A peak and decline in PPI YOY is sometimes associated with a recession, but not closely enough (hit rate and timing) to make it a useful indicator, in my opinion.
Anyway, I think the PPI YOY trend is promising on the inflation ex-shelter front. Shelter YOY seems to peak around when actual prices (Case-Schiller) YOY goes negative, which seems imminent.
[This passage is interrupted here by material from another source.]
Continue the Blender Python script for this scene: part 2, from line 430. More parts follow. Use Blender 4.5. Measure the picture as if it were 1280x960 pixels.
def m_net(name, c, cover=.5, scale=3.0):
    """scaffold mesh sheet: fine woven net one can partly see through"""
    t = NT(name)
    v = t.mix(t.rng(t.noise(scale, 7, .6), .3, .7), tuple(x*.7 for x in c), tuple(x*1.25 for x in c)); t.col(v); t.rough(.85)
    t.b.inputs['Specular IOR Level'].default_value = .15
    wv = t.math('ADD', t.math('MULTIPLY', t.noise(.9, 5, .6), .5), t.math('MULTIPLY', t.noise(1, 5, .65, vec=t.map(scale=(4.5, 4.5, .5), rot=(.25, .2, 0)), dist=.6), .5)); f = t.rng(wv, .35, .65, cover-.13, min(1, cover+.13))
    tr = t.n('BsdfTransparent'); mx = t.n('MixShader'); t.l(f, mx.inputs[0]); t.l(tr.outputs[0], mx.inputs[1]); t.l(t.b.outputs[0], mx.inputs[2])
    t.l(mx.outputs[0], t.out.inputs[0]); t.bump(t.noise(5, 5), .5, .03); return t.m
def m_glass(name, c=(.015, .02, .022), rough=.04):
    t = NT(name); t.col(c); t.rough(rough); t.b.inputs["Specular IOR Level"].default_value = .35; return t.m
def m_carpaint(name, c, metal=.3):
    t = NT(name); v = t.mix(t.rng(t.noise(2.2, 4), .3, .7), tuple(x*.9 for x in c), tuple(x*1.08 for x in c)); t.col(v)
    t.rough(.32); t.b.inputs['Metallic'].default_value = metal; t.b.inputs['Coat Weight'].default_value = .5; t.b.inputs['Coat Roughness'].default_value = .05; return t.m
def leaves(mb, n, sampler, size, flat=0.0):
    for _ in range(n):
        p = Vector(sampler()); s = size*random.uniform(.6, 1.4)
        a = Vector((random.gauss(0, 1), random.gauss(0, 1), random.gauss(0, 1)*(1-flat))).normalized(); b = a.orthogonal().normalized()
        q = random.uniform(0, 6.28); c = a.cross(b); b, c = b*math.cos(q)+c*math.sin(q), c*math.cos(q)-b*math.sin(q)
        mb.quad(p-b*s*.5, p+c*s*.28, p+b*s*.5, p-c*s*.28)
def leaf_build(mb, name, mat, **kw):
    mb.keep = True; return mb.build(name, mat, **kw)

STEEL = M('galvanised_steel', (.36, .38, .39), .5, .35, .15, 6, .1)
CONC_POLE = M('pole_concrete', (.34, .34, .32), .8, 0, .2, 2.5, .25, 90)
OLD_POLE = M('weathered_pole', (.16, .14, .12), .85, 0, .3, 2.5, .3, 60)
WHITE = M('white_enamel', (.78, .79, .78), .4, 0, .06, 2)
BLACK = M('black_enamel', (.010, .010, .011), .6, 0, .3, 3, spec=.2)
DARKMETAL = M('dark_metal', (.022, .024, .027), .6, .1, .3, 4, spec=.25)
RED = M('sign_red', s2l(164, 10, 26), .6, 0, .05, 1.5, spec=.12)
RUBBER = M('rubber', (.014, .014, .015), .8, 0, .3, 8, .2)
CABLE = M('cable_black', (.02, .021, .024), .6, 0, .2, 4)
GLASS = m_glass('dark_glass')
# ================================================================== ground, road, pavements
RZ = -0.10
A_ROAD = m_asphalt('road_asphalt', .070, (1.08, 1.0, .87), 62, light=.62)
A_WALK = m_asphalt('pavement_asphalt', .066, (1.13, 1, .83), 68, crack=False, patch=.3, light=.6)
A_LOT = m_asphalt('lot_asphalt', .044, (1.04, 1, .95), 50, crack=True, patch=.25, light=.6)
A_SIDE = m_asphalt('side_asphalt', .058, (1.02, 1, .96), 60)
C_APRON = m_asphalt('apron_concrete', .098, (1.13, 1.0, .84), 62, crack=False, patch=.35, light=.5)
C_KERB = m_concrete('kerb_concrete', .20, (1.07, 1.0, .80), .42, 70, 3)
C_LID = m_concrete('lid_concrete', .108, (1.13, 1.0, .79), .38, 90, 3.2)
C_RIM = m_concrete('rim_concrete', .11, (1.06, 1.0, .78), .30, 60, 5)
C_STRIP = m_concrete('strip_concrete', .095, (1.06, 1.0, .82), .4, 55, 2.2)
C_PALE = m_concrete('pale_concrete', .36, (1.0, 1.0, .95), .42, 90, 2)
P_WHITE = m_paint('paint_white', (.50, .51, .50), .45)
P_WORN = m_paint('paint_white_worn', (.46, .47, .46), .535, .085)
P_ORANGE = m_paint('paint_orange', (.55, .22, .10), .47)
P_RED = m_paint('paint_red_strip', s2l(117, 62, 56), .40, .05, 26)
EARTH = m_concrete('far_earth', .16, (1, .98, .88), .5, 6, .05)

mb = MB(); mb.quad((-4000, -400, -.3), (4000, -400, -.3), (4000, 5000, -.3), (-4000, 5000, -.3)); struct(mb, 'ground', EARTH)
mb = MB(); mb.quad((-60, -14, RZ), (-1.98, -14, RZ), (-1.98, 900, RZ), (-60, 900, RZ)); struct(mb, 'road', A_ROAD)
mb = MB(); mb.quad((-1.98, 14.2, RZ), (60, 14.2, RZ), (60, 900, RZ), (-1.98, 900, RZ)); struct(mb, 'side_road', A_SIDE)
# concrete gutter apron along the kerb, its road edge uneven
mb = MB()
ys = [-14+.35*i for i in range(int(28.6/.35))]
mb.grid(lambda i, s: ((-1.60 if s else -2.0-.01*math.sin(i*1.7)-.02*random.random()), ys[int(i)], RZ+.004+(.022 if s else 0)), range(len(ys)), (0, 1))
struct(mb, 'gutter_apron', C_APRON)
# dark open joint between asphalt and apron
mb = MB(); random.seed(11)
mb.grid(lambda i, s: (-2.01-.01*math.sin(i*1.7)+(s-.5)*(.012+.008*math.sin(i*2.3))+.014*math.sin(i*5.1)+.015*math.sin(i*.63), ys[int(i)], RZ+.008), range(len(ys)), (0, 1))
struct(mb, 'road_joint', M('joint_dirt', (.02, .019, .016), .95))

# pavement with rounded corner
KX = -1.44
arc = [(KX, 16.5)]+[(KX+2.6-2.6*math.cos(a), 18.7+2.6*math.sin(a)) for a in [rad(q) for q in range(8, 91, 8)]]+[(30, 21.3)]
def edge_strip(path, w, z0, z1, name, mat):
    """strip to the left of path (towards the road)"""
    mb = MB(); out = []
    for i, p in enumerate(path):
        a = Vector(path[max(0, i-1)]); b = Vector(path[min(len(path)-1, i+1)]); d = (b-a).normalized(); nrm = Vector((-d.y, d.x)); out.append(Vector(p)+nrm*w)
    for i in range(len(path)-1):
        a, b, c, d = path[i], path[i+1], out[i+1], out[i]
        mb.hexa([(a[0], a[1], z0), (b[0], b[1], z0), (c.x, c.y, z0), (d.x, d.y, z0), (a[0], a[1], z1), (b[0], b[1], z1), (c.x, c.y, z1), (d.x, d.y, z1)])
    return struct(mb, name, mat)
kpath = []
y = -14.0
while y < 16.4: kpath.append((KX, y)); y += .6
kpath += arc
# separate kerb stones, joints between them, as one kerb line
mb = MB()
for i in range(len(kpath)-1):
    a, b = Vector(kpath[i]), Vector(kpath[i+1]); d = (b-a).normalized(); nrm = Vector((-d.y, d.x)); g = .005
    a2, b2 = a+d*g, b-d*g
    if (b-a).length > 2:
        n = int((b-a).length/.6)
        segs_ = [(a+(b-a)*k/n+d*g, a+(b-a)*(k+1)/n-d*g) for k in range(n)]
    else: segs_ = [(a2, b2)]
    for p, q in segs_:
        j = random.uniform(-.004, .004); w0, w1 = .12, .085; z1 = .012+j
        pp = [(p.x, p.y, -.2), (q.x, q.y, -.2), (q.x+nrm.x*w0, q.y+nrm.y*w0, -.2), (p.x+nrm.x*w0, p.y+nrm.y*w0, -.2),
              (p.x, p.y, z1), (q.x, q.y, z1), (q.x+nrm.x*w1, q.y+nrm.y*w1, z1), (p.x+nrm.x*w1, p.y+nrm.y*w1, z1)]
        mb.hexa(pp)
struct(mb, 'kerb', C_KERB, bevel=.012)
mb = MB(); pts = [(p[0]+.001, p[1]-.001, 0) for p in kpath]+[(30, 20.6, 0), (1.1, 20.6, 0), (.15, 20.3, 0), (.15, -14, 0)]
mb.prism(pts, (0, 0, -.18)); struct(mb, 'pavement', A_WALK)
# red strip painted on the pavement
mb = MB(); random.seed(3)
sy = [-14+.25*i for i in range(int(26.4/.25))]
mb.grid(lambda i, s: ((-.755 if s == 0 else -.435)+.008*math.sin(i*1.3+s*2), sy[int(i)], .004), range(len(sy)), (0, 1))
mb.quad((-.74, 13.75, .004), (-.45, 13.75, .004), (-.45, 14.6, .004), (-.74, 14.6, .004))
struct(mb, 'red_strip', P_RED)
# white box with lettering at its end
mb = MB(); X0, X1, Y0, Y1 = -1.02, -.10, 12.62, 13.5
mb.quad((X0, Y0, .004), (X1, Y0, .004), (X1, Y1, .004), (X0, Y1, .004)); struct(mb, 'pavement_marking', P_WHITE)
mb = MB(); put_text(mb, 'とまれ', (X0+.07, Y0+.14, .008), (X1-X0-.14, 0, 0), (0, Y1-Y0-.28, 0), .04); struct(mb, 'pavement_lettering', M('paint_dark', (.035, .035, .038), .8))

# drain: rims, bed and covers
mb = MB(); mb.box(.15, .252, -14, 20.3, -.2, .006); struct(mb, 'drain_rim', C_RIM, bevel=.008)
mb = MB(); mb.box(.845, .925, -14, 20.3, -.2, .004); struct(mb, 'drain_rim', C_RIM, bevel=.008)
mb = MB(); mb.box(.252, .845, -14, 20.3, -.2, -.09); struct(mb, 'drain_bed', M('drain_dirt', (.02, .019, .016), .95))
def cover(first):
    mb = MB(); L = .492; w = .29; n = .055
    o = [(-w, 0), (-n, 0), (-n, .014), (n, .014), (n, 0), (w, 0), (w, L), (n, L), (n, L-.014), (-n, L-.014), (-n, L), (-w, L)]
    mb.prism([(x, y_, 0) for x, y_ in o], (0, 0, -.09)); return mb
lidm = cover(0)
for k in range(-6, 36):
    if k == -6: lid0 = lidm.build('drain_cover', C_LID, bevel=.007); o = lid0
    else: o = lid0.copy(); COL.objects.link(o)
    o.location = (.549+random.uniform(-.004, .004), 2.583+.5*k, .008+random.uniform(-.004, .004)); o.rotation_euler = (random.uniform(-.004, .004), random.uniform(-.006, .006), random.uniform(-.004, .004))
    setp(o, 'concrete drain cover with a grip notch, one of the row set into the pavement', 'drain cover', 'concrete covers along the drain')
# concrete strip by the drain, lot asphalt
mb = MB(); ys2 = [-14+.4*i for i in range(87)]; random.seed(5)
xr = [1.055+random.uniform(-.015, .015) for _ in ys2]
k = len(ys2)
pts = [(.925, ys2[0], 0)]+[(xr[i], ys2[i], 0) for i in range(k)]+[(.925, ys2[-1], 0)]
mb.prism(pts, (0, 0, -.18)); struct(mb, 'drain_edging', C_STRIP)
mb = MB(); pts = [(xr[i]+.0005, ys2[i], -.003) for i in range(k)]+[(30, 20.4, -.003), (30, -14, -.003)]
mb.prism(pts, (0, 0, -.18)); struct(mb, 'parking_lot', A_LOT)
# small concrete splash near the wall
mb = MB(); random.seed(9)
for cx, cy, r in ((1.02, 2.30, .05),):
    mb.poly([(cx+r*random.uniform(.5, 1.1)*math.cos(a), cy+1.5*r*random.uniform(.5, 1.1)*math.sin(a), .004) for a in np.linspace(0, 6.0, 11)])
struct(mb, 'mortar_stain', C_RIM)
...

My base case is the Fed does 25bp in May and then moves to the sidelines, inflation continues to decline on a path to reach 2% in the coming year, that the labor market weakens on a lag with UE exceeding 4% later this year, and that weaker demand and narrowing margins make up for the still-low UE rate.
+1
As I read this and recalled a couple other posts a while back, something interesting occurred to me. When people of limited means get laid off, they probably file for unemployment as soon as they can. They are the heart of the filing data. On the other hand, higher level managers who receive full pay severance for some months don’t file because it’s a hassle, the money isn’t really needed (except to pay for COBRA), and they don’t really want to look for a job right away. Both my daughter and her husband were making six figures as senior directors and are now laid off, don’t plan to make a serious run at a new job until their child goes back to school in the fall. People like this don’t show up in the claims data, something which likely skews these many employment reports. No reason anyone will know they are laid off. Has anyone tried to study this issue of varying responses to being laid off and how it effects our economic metrics?